* What to produce
Only the lines from the one containing "Build this scene" through the one containing "bg.inputs[0].default_value = (.86, .88, .91, 1);" should be duplicated, exactly as they appear. Pictures are to be left out.

* Provided records
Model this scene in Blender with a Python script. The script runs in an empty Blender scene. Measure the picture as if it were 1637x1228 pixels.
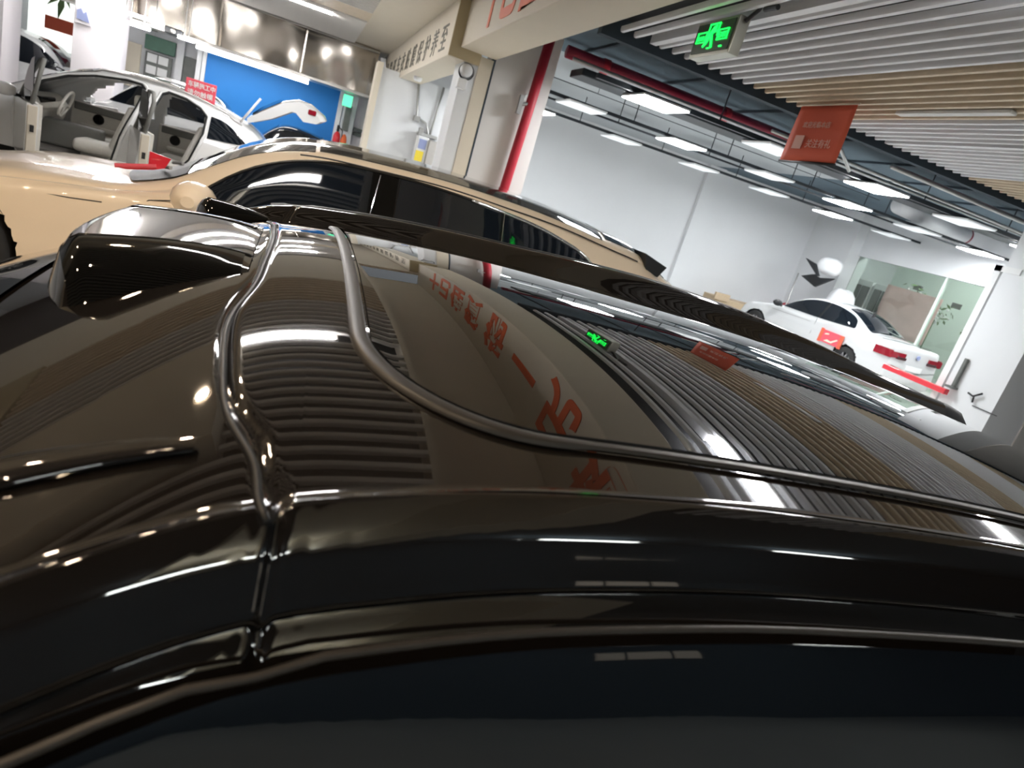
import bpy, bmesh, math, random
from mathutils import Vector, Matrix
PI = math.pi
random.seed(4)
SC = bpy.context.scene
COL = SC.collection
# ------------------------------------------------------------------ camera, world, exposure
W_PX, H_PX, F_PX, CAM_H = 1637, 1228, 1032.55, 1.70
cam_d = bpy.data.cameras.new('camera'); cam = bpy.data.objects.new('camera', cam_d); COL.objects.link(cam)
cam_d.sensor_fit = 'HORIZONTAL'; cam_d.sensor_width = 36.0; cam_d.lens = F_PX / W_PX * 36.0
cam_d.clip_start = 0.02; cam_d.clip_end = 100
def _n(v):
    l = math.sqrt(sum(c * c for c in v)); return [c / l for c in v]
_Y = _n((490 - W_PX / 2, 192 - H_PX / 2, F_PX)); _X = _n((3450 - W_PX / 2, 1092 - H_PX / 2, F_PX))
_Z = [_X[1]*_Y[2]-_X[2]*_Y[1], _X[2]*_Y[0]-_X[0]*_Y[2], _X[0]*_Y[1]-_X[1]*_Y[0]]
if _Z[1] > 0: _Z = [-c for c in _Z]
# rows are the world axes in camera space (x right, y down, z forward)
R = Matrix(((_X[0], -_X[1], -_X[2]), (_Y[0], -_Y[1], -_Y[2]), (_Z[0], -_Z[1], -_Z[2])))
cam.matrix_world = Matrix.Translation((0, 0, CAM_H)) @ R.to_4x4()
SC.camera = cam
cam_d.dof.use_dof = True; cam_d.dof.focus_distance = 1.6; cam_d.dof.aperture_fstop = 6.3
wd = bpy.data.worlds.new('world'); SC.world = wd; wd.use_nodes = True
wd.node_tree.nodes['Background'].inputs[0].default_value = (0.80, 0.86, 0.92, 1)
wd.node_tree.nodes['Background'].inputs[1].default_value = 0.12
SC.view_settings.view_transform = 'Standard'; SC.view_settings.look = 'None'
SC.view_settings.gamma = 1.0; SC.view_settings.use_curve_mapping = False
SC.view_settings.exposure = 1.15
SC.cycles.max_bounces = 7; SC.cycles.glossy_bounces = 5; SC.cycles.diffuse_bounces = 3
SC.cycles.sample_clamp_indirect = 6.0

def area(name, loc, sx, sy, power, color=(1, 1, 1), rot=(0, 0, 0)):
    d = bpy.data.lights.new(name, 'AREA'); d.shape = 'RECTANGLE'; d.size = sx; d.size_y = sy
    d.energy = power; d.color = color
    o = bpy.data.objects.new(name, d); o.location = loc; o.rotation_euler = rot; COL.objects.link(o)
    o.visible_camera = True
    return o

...

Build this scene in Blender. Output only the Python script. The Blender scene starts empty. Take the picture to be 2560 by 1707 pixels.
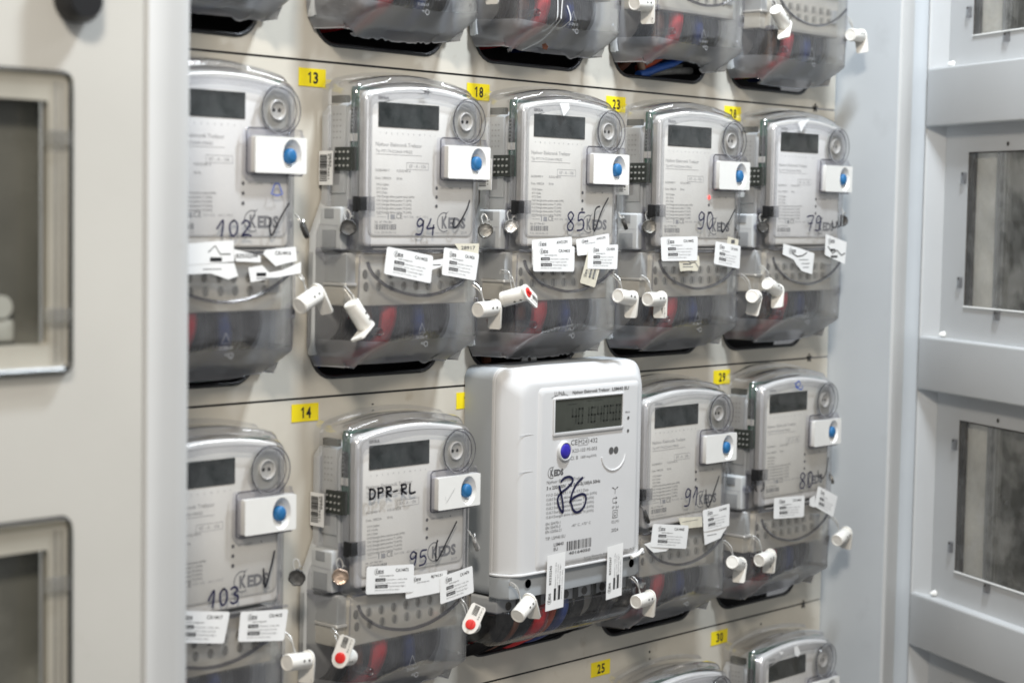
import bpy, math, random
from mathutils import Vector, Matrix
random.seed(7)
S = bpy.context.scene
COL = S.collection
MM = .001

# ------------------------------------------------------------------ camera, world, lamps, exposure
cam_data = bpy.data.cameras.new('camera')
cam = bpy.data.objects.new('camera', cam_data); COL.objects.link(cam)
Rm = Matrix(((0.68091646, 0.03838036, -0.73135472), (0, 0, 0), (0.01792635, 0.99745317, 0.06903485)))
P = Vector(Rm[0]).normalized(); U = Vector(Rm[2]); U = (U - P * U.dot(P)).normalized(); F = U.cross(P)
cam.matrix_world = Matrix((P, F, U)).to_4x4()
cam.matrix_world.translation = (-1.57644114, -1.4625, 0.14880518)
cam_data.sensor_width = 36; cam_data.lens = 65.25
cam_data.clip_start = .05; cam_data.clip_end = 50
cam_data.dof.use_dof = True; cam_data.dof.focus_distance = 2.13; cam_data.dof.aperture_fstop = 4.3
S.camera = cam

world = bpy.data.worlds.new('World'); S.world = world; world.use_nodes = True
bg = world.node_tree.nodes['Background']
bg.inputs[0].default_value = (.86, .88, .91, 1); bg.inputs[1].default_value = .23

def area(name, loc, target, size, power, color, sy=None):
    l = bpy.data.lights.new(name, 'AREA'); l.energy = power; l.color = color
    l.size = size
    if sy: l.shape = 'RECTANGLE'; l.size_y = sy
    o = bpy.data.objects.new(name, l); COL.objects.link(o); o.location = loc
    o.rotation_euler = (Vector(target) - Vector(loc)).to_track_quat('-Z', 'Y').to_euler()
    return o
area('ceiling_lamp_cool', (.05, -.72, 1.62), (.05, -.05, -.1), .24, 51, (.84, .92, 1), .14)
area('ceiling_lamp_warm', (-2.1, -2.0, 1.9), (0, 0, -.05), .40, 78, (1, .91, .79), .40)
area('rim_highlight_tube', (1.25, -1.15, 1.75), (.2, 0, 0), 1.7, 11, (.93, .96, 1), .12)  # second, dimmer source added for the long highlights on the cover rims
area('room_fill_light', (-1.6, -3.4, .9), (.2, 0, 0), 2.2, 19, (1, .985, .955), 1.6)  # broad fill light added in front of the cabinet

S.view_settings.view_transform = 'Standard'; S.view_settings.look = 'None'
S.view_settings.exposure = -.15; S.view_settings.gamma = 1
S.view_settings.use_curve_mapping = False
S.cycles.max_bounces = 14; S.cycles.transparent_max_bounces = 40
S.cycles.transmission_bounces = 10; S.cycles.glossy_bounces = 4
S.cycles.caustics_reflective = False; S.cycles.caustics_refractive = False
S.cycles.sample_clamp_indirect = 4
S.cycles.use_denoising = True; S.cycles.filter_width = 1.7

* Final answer
Build this scene in Blender. Output only the Python script. The Blender scene starts empty. Take the picture to be 2560 by 1707 pixels.
import bpy, math, random
from mathutils import Vector, Matrix
random.seed(7)
S = bpy.context.scene
COL = S.collection
MM = .001

# ------------------------------------------------------------------ camera, world, lamps, exposure
cam_data = bpy.data.cameras.new('camera')
cam = bpy.data.objects.new('camera', cam_data); COL.objects.link(cam)
Rm = Matrix(((0.68091646, 0.03838036, -0.73135472), (0, 0, 0), (0.01792635, 0.99745317, 0.06903485)))
P = Vector(Rm[0]).normalized(); U = Vector(Rm[2]); U = (U - P * U.dot(P)).normalized(); F = U.cross(P)
cam.matrix_world = Matrix((P, F, U)).to_4x4()
cam.matrix_world.translation = (-1.57644114, -1.4625, 0.14880518)
cam_data.sensor_width = 36; cam_data.lens = 65.25
cam_data.clip_start = .05; cam_data.clip_end = 50
cam_data.dof.use_dof = True; cam_data.dof.focus_distance = 2.13; cam_data.dof.aperture_fstop = 4.3
S.camera = cam

world = bpy.data.worlds.new('World'); S.world = world; world.use_nodes = True
bg = world.node_tree.nodes['Background']
bg.inputs[0].default_value = (.86, .88, .91, 1); bg.inputs[1].default_value = .23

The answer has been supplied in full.